I hope we are spared of the carnage this time.

By Javed Zaman (not verified) on 14 Nov 2007 #permalink

@Andrea: after several equally large hurricanes in the late 80s and early 90s, there was a massive effort to improve storm preparedness. Surprisingly enough, these systems are highly effective, and we dodge (on average) one Cat5 typhoon every year with minimal loss of human life. Property damage is another matter altogether, but that is to be expected when you cram 160 million people and their belongings into an area the size of Maine.

Finally, the consternation about the event not getting enough exposure in the western media is silly: I'm sure when the storm hits there will be plenty of coverage. After all, the media is reactive, not predictive.

By lazarus89 (not verified) on 14 Nov 2007 #permalink

Just now NTV correspondent from Mongla Port in Southern Bangladesh reported that the storm has started hitting Hiron Point, Dublar Char and Sunderbans at a speed of 80-100 kms and is likely to intensify in 6-8 hours at a speed of 150-180 kms. 25,000 fishermen are stranded in Dublar Char and for the last two hours communication with the community has been lost. Many fishermen chose to stay and try their luck against the wrath of Nature. NTV also reported that Mongla is without any electricity and the gusts are increasing.

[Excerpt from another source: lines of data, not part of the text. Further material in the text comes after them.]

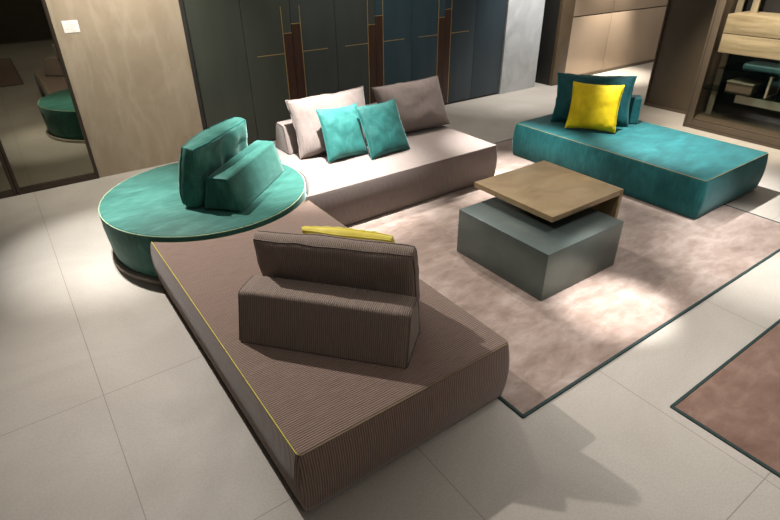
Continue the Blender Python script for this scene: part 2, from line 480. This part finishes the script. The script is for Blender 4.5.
# ------------------------------------------------------------------ upholstered modules
ZS = .375                                    # seat height
OC = (1.085, 4.095); OR = .790; OZ = .402      # round ottoman
FEET = .014
def bulge_profile(z0, z1, b=.032, er=.018):
    h = z1-z0; pr = [(.016, z0), (.004, z0+.010)]
    for k in range(1, 8):
        t = k/8
        pr.append((.002-b*math.sin(PI*t)*.55, z0+.012+(h-.012-er)*t))
    pr += [(.003, z1-er), (.005, z1-er*.5), (.010, z1-er*.15), (.019, z1)]
    return pr
def seat_top(bm, rings, z1, P, crown=.008):
    pass
def module(name, label, P, radii, m, pipe, origin, piping_at=(.008, ZS-.004), feet=.014):
    t = thing(name, label, 'sofa', (*origin, 0), 0, 'sofa modules' if name == 'sofa_module' else None)
    Q = [(x-origin[0], y-origin[1]) for x, y in P]
    if signed_area(Q) < 0: Q = Q[::-1]; radii = radii[::-1] if isinstance(radii, list) else radii
    Q = round_corners(Q, radii, 6); Q = resample(Q, .12)
    bm = bmesh.new(); loft(bm, Q, bulge_profile(feet, ZS))
    finish('seat_block', bm, m, t, smooth=60)
    bm = bmesh.new(); loft(bm, inset_poly(Q, .026 if origin[0] > 2 else .058), [(0, .0120 if origin[0] > 2 else .0005), (0, FEET+.01)]); finish('plinth', bm, 'plinth_dark', t)
    loop = [(x, y, piping_at[1]) for x, y in inset_poly(Q, piping_at[0])]
    if pipe == 'piping_lime':
        bm = bmesh.new(); tube_loop(bm, loop, .0022); finish('piping', bm, 'piping_umber', t)
        lf = [p for p in loop if p[0] < min(q[0] for q in loop)+.006]
        lf.sort(key=lambda p: p[1])
        bm = bmesh.new(); tube_loop(bm, [(x, y, z+.0008) for x, y, z in lf], .0030, closed=False)
        finish('piping', bm, pipe, t)['label'] = 'bright lime piping along the outer edge'
    else:
        bm = bmesh.new(); tube_loop(bm, loop, .0026); finish('piping', bm, pipe, t)
    return t
NR = OR+.022
def arc(x0, x1, side):
    """arc of the ottoman clearance circle, from x0 to x1, lower side"""
    a0 = math.atan2(-math.sqrt(NR**2-(x0-OC[0])**2), x0-OC[0]); a1 = math.atan2(-math.sqrt(NR**2-(x1-OC[0])**2), x1-OC[0])
    return [(OC[0]+NR*math.cos(a0+(a1-a0)*k/30), OC[1]+NR*math.sin(a0+(a1-a0)*k/30)) for k in range(31)]
XL, XR, YF = .496, 1.688, 1.345
YE = 3.500
A = arc(OC[0]+math.sqrt(NR**2-(YE-OC[1])**2), XL, 0)
P = [(XL, YF), (XR, YF), (XR, YE)] + A
rad = [.035, .035, .012] + [0]*31
module('sofa_module', 'brown ribbed backless sofa module with lime piping, nearest the camera', P, rad, 'brown', 'piping_lime', ((XL+XR)/2, 2.4), feet=.0125)
# back module
YB0, YB1, XB1 = 3.532, 4.82, 3.80
a0 = math.atan2(YB0-OC[1], math.sqrt(NR**2-(YB0-OC[1])**2)); a1 = math.acos((1.69-OC[0])/NR)
B = [(OC[0]+NR*math.cos(a1+(a0-a1)*k/30), OC[1]+NR*math.sin(a1+(a0-a1)*k/30)) for k in range(31)]
P = [(XB1, YB0), (XB1, YB1), (1.69, YB1)] + B
module('sofa_module', 'taupe striped sofa module against the wardrobe, carrying pillows and cushions', P, [.03, .03, .02]+[0]*31, 'taupe', 'piping_brown', (2.75, 4.15))
# teal daybed
module('daybed', 'teal velvet daybed module with olive piping on the right', [(4.512, 1.84), (5.67, 1.85), (5.66, 3.95), (4.485, 3.95)], .03, 'teal', 'piping_olive', (5.07, 2.9))

# round ottoman
ot = thing('round_ottoman', 'large round sea green velvet ottoman in the corner between the sofa modules', 'ottoman', (*OC, 0))
circ = lambda r, n=96: [(r*math.cos(2*PI*k/n), r*math.sin(2*PI*k/n)) for k in range(n)]
bm = bmesh.new()
prof = [(.050, .032), (.036, .034), (.028, .045), (.016, .10), (.008, .18), (0, .28), (0, .34), (.001, .39), (.003, OZ-.018), (.007, OZ-.006), (.016, OZ)]
loft(bm, circ(OR), prof); finish('seat_block', bm, 'green', ot, smooth=60)
bm = bmesh.new(); loft(bm, [(x-.006, y-.008) for x, y in circ(OR)], [(0, .0005), (0, .030), (.003, .034)]); finish('plinth', bm, 'plinth', ot)
bm = bmesh.new(); tube_loop(bm, [(x, y, OZ-.008) for x, y in circ(OR-.004)], .0035); finish('piping', bm, 'piping_pale', ot)

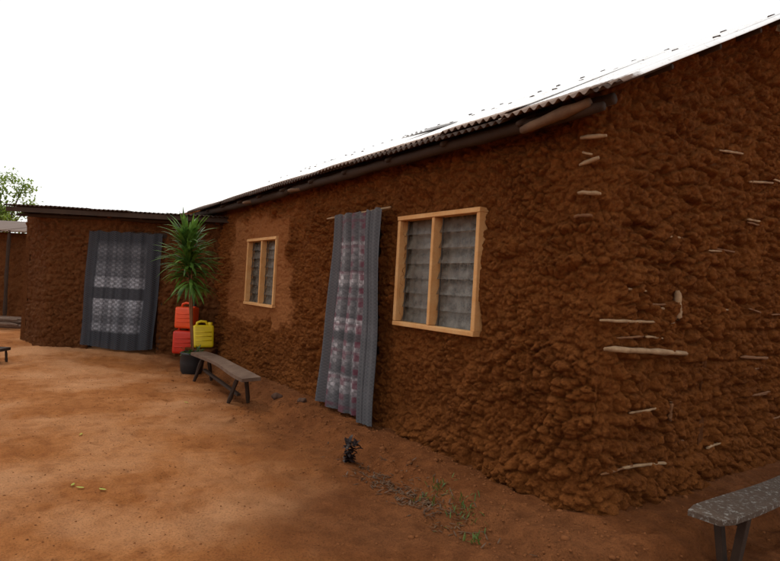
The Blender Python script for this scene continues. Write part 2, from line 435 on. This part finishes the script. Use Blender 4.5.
# far hut, seen past the annex
hut=empty('mud_house')
HC=CAM+f*17.6+r*-13.2;HC.z=0
HF=lambda v:HC+r*v.x+f*v.y+Vector((0,0,v.z))
q=[HF(Vector(p)) for p in((-2.75,1.2,0),(-2.75,-1.2,0),(2.75,-1.2,0),(2.75,1.2,0))]
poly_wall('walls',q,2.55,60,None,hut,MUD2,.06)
corr_sheet('roof',-3.0,3.0,-1.6,1.6,lambda y:2.56+.17*(y+1.6),hut,IRON,jz=.006,fr=HF,seed=12)
mb=MB();mb.box(HF(Vector((1.2,-1.32,1.0))),(.8,.06,2.0),M);mb.stick(HF(Vector((2.2,-1.5,0))),HF(Vector((2.2,-1.5,2.6))),.05)
mb.stick(HF(Vector((-2.2,-1.5,0))),HF(Vector((-2.2,-1.5,2.6))),.05);mb.obj('door_and_posts',DARKW,hut)

# ================================================================ CURTAINS
def curtain_mat(name,maroon):
    m,nt,b=newmat(name,.9,.1)
    uv=nt.nodes.new('ShaderNodeUVMap').outputs[0]
    sp=nt.nodes.new('ShaderNodeSeparateXYZ');nt.links.new(uv,sp.inputs[0]);U,V=sp.outputs[0],sp.outputs[1]
    wv=math_(nt,'ADD',V,math_(nt,'MULTIPLY',noise(nt,uv,5,2),.02))
    s1=math_(nt,'SINE',math_(nt,'MULTIPLY',U,170.));s2=math_(nt,'SINE',math_(nt,'MULTIPLY',wv,380.))
    lat=gr(nt,math_(nt,'MULTIPLY_ADD',s1,s2,.5),.2,.8,.5)
    g0=(.075,.076,.082) if maroon else (.036,.038,.045)
    g1=(.12,.12,.13) if maroon else (.065,.068,.078)
    pale=(.50,.47,.49) if maroon else (.36,.37,.41)
    base=mix(nt,lat,g0,g1)
    q=lambda v:(v,v,v)
    if maroon:
        bands=ramp(nt,V,[(0,q(.0)),(.07,q(.15)),(.12,q(.8)),(.17,q(.8)),(.18,q(.1)),(.21,q(.1)),(.25,q(.5)),(.33,q(.65)),(.35,q(.0)),(.385,q(.0)),(.40,q(1)),(.455,q(1)),(.465,q(.1)),(.50,q(.35)),(.60,q(.35)),(.61,q(.05)),(.64,q(.95)),(.69,q(.9)),(.70,q(.1)),(.77,q(.4)),(.84,q(.7)),(.86,q(.15)),(.93,q(.1))])
    else:
        bands=ramp(nt,V,[(0,q(0)),(.13,q(0)),(.15,q(.7)),(.20,q(.7)),(.21,q(.35)),(.27,q(.35)),(.28,q(.7)),(.33,q(.6)),(.36,q(1)),(.41,q(1)),(.42,q(.05)),(.51,q(.05)),(.52,q(.95)),(.60,q(.9)),(.61,q(.3)),(.68,q(.45)),(.76,q(.15)),(.84,q(.35)),(.92,q(0))])
    colm=ramp(nt,U,[(0,q(.0)),(.13,q(.05)),(.15,q(1)),(.28,q(1)),(.30,q(.45)),(.38,q(.45)),(.40,q(1)),(.47,q(1)),(.49,q(.5)),(.56,q(.5)),(.58,q(1)),(.69,q(1)),(.71,q(.06)),(1,q(.04))] if maroon else [(0,q(.0)),(.11,q(.05)),(.13,q(1)),(.25,q(1)),(.27,q(.55)),(.33,q(.55)),(.35,q(1)),(.47,q(1)),(.49,q(.55)),(.56,q(.55)),(.58,q(1)),(.70,q(1)),(.72,q(.6)),(.79,q(.6)),(.82,q(0)),(1,q(0))])
    mott=gr(nt,noise(nt,uv,80,3,.8),.40,.56)
    s4=math_(nt,'SINE',math_(nt,'MULTIPLY',U,75.));s5=math_(nt,'SINE',math_(nt,'MULTIPLY',wv,160.))
    mot2=gr(nt,math_(nt,'MULTIPLY',s4,s5),-.25,.35)
    mott=math_(nt,'ADD',math_(nt,'MULTIPLY_ADD',mott,.40,.20),math_(nt,'MULTIPLY',mot2,.45))
    fac=math_(nt,'MULTIPLY',math_(nt,'MULTIPLY',bands,colm),mott)
    c=mix(nt,fac,base,pale)
    if maroon:
        mc=ramp(nt,U,[(0,q(0)),(.16,q(0)),(.18,q(1)),(.23,q(1)),(.25,q(0)),(.38,q(0)),(.40,q(.8)),(.46,q(.8)),(.48,q(0)),(.60,q(0)),(.62,q(1)),(.67,q(1)),(.69,q(0))])
        s3=gr(nt,math_(nt,'SINE',math_(nt,'MULTIPLY',wv,95.)),-.2,.5)
        s3=math_(nt,'MULTIPLY_ADD',s3,.6,.15)
        c=mix(nt,math_(nt,'MULTIPLY',mc,s3),c,(.13,.030,.050))
        # mauve weft lines
        wl=gr(nt,math_(nt,'SINE',math_(nt,'MULTIPLY',wv,47.)),.88,.97,.55)
        c=mix(nt,math_(nt,'MULTIPLY',wl,colm),c,(.12,.035,.055))
    nt.links.new(c,b.inputs['Base Color'])
    bump(nt,b,noise(nt,uv,220,2),.2,.002)
    t=nt.nodes.new('ShaderNodeBsdfTransparent');ms=nt.nodes.new('ShaderNodeMixShader')   # sheer net cloth
    ms.inputs[0].default_value=.08 if maroon else .12
    nt.links.new(b.outputs[0],ms.inputs[1]);nt.links.new(t.outputs[0],ms.inputs[2])
    nt.links.new(ms.outputs[0],nt.nodes['Material Output'].inputs[0])
    return m
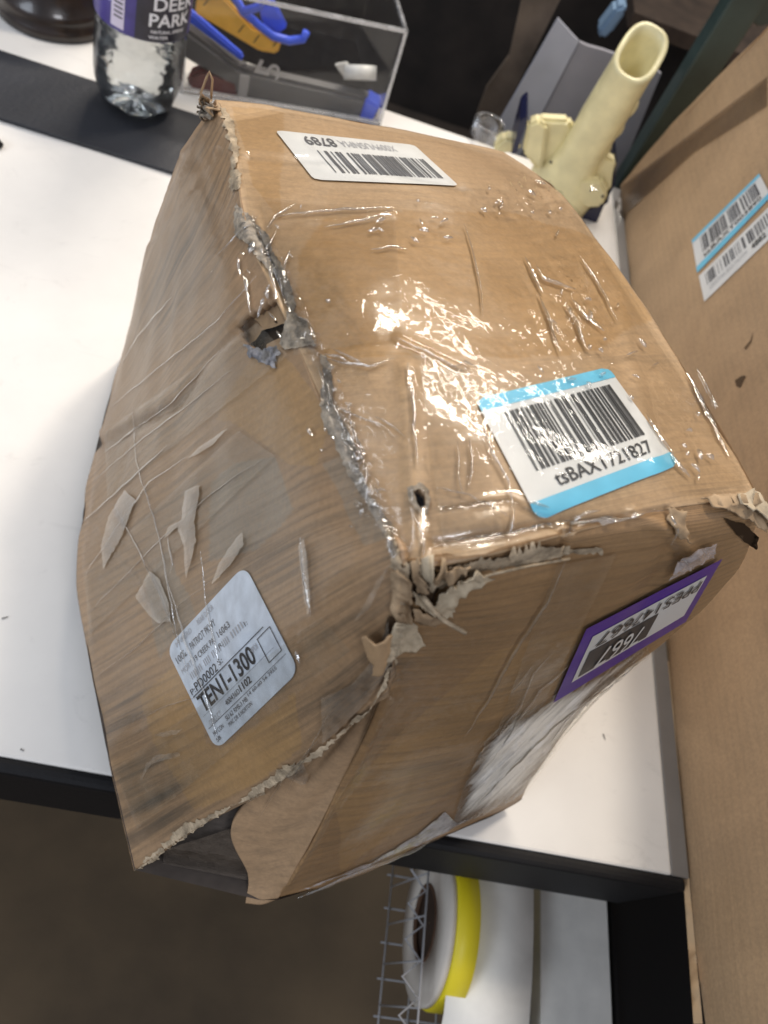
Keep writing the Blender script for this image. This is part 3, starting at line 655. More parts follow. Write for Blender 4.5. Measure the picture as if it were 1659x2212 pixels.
FOLDS = [
 ([(700, 862), (722, 880), (735, 905), (748, 935)], 4), ([(742, 905), (758, 918), (770, 945), (782, 985), (772, 1000), (758, 975)], 5), ([(690, 800), (700, 830), (705, 860)], 4), ([(785, 1000), (795, 1030), (790, 1060)], 5),
 ([(800, 1075), (812, 1095), (832, 1110), (820, 1125)], 4), ([(850, 1150), (852, 1180), (858, 1205)], 5), ([(600, 505), (580, 540), (570, 560)], 3), ([(585, 565), (590, 590), (604, 615)], 5), ([(628, 545), (618, 580), (612, 600)], 3),
 ([(700, 770), (730, 775), (755, 790)], 4), ([(705, 795), (725, 800), (715, 812)], 4), ([(810, 905), (850, 925), (880, 950)], 3), ([(600, 590), (607, 620), (598, 600)], 4), ([(536, 600), (540, 640)], 3),
 ([(860, 737), (905, 758), (950, 780), (1000, 808)], 5), ([(880, 790), (890, 860), (892, 930), (900, 1010)], 4), ([(1010, 945), (1018, 1000), (1012, 1060)], 4),
 ([(985, 960), (990, 1040), (1000, 1075)], 3), ([(1030, 900), (1060, 985), (1095, 1045), (1105, 1110)], 4), ([(895, 1115), (908, 1160), (915, 1205)], 4),
 ([(1110, 1100), (1095, 1150), (1060, 1160)], 3), ([(1480, 810), (1510, 870), (1540, 930), (1570, 990)], 5), ([(1500, 800), (1522, 850), (1545, 885)], 4),
 ([(1440, 985), (1460, 1010), (1482, 1035)], 4), ([(1390, 900), (1420, 950), (1450, 990)], 3), ([(590, 478), (640, 468), (700, 462), (850, 455)], 2.5),
 ([(640, 445), (600, 470), (580, 500)], 2.5), ([(700, 500), (790, 480), (850, 460)], 2.2), ([(800, 545), (850, 540), (880, 545)], 2.5),
 ([(1000, 490), (1015, 540), (1035, 620), (1040, 690)], 2.5), ([(1130, 560), (1145, 590), (1170, 640)], 4), ([(1155, 580), (1170, 605), (1210, 620), (1240, 630)], 4),
 ([(1160, 640), (1185, 700), (1205, 770)], 4), ([(1215, 660), (1240, 700), (1262, 760)], 5), ([(1230, 650), (1262, 690), (1300, 720)], 4), ([(1250, 560), (1290, 620), (1330, 700)], 3),
 ([(960, 800), (1000, 790), (1030, 800)], 2.5), ([(940, 1170), (1040, 1160), (1110, 1150), (1200, 1135)], 3), ([(1225, 1135), (1245, 1115), (1290, 1105)], 5),
 ([(1240, 1140), (1330, 1122), (1430, 1108)], 2.5), ([(1130, 1085), (1180, 1100)], 3), ([(940, 1060), (1010, 1075), (1100, 1120)], 2.2),
 ([(700, 870), (760, 900), (830, 925), (855, 950)], 2.5), ([(735, 900), (762, 960), (785, 1000), (790, 985), (760, 925)], 4), ([(760, 1000), (790, 1050), (800, 1090)], 4),
 ([(690, 775), (740, 790), (800, 800), (850, 780)], 3), ([(720, 760), (770, 785), (800, 800)], 4), ([(600, 560), (612, 620), (622, 660)], 3), ([(530, 590), (540, 640), (545, 680)], 2.5),
 ([(575, 560), (585, 600), (600, 650)], 4), ([(520, 560), (525, 600)], 3), ([(640, 690), (665, 700), (680, 725), (686, 752)], 3), ([(700, 820), (712, 845), (722, 880)], 4),
 ([(470, 560), (560, 470)], 1.8), ([(265, 790), (300, 730), (380, 640)], 1.6), ([(245, 880), (330, 810), (470, 700), (560, 600)], 2.0), ([(230, 980), (370, 870), (480, 760)], 3.4),
 ([(205, 1040), (300, 960), (420, 870), (520, 790)], 1.8), ([(180, 1130), (260, 1060), (370, 960)], 2.6), ([(190, 1240), (250, 1150), (330, 1040), (420, 980)], 2.8),
 ([(200, 1320), (300, 1220), (400, 1120), (500, 1040), (600, 980)], 2.0), ([(215, 1460), (300, 1400), (400, 1300), (470, 1250)], 1.8), ([(290, 880), (300, 1000), (350, 1160), (390, 1380), (420, 1480)], 2.4),
 ([(250, 1090), (300, 1180), (360, 1300), (400, 1420)], 2.2), ([(368, 1160), (378, 1220), (372, 1240)], 3), ([(362, 1240), (385, 1310), (412, 1400), (440, 1475), (462, 1540), (478, 1605)], 3),
 ([(440, 1190), (450, 1300), (470, 1390), (480, 1440)], 2.0), ([(655, 1160), (665, 1230), (680, 1330)], 2.6), ([(645, 1405), (655, 1430)], 3), ([(300, 1560), (350, 1530), (440, 1500)], 2),
 ([(1440, 1110), (1455, 1150), (1450, 1170)], 3), ([(1225, 1190), (1180, 1290), (1110, 1400), (1060, 1490), (1000, 1590)], 2.6), ([(1150, 1430), (1100, 1490)], 2.5), ([(1190, 1400), (1150, 1450), (1120, 1520), (1060, 1600)], 3),
 ([(1230, 1430), (1160, 1490), (1110, 1560), (1060, 1640)], 4), ([(1300, 1480), (1200, 1560), (1110, 1650), (1030, 1730)], 4), ([(1380, 1420), (1290, 1500), (1210, 1590)], 4), ([(1340, 1460), (1240, 1530), (1180, 1610)], 3),
 ([(640, 1935), (760, 1885), (880, 1840), (960, 1790)], 4), ([(620, 1710), (680, 1600), (720, 1520)], 1.6), ([(560, 1760), (600, 1700), (700, 1580)], 1.6)]
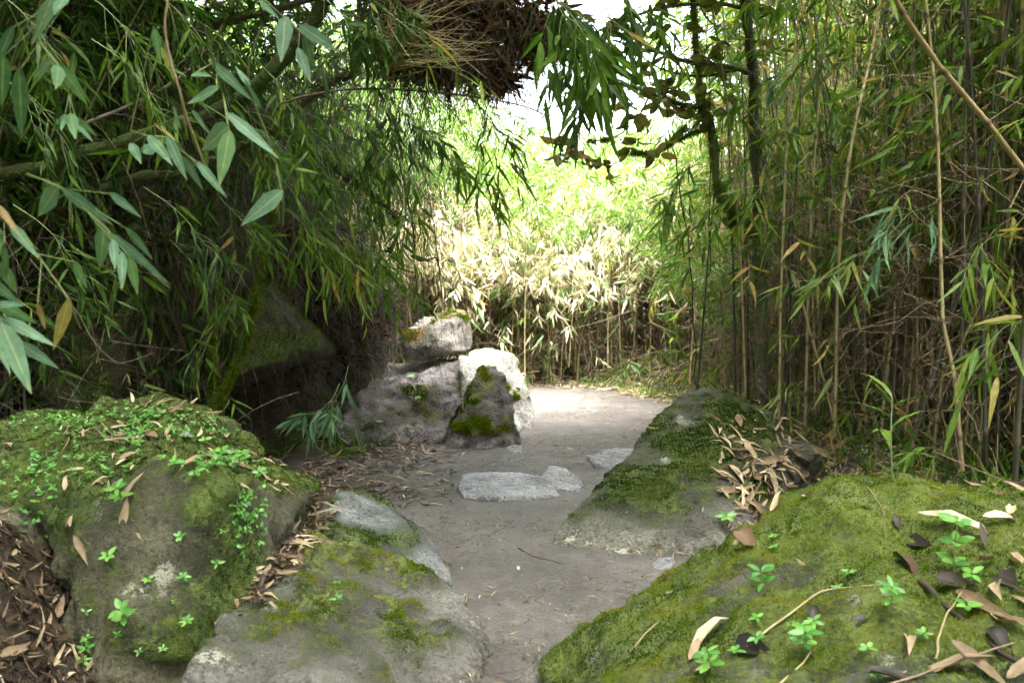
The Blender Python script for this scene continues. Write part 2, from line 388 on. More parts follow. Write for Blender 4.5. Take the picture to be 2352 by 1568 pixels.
def sprays(fol, twg, base, d, tl, nl=6, L=.11, W=.014, rmean=.45, rsd=.22, down=.45, tr=.0012, droop=.25, r=None):
    """bamboo sprays: a drooping twig with lance leaves fanning off it"""
    r = r or rng
    base = np.atleast_2d(base); K = len(base); d = nrm(np.atleast_2d(d)); tl = np.broadcast_to(tl, (K,))
    M = 5; t = np.linspace(0, 1, M)[None, :, None]
    P = base[:, None, :] + d[:, None, :] * tl[:, None, None] * t + np.array([0, 0, -1.0])[None, None, :] * (tl[:, None, None] * down * t ** 2)
    if twg is not None: tubes(twg, P, np.linspace(tr * 1.5, tr * .6, M)[None], 3, r.random(K))
    e = nrm(P[:, -1] - P[:, -2]); side = nrm(np.cross(e, rdir(K, -.4, .4, r) + np.array([0, 0, 1.0])))
    for j in range(nl):
        tt = .35 + .65 * (j + 1) / nl
        i = min(int(tt * (M - 1)), M - 2); f = tt * (M - 1) - i
        b = P[:, i] * (1 - f) + P[:, i + 1] * f
        sg = 1 if j % 2 else -1
        spread = .75 * (1 - .6 * (j == nl - 1))
        dd = e + side * sg * spread * r.uniform(.6, 1.6, (K, 1)) + rdir(K, r=r) * .45 + np.array([0, 0, -1.0]) * down * .45
        nn = rdir(K, -.1, 1, r) + np.array([0, -.35, .3])
        sc = r.uniform(.6, 1.2, K)
        leaves(fol, b, dd, nn, L * sc, W * sc * r.uniform(.8, 1.2, K), np.clip(r.normal(rmean, rsd, K), 0, 1), droop=r.uniform(.0, droop * 2, K))

# ------------------------------------------------------------------ terrain
def interp(y, ys, xs): return np.interp(y, ys, xs)
def Ledge(y): return interp(y, [0, 3, 4.2, 5.2, 6.2, 7.4, 7.9, 9, 10.5, 12, 14], [-1.2, -1.2, -1.25, -1.4, -1.75, -1.7, -.9, -.15, -.25, -1.2, -3.0])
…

Shuvro and Dian should remember that we have been to all these places on our boat trip to the Southern most tip of Bangladesh on board the Queen of the Jungle to Dublar Char and Hiron Point many years back.

By Javed Zaman (not verified) on 15 Nov 2007 #permalink

The issue isn't what the US media cares about. The issue is what can be done to warn or to prepare for a potentially significant disaster to the area. There is nothing more patronizing and condescending as the suggestion that nothing in the world matters unless the US media and its most supposedly "sensitive" and "progressive" citizens care about the particular issue.

Equally condescending is the attempt to use poor countries as fodder to whip up "awareness" about climate change. Bangladesh would be severely affected by cycles of drought,storm and monsoon even if the weather were exactly the same as it was in the year 1500.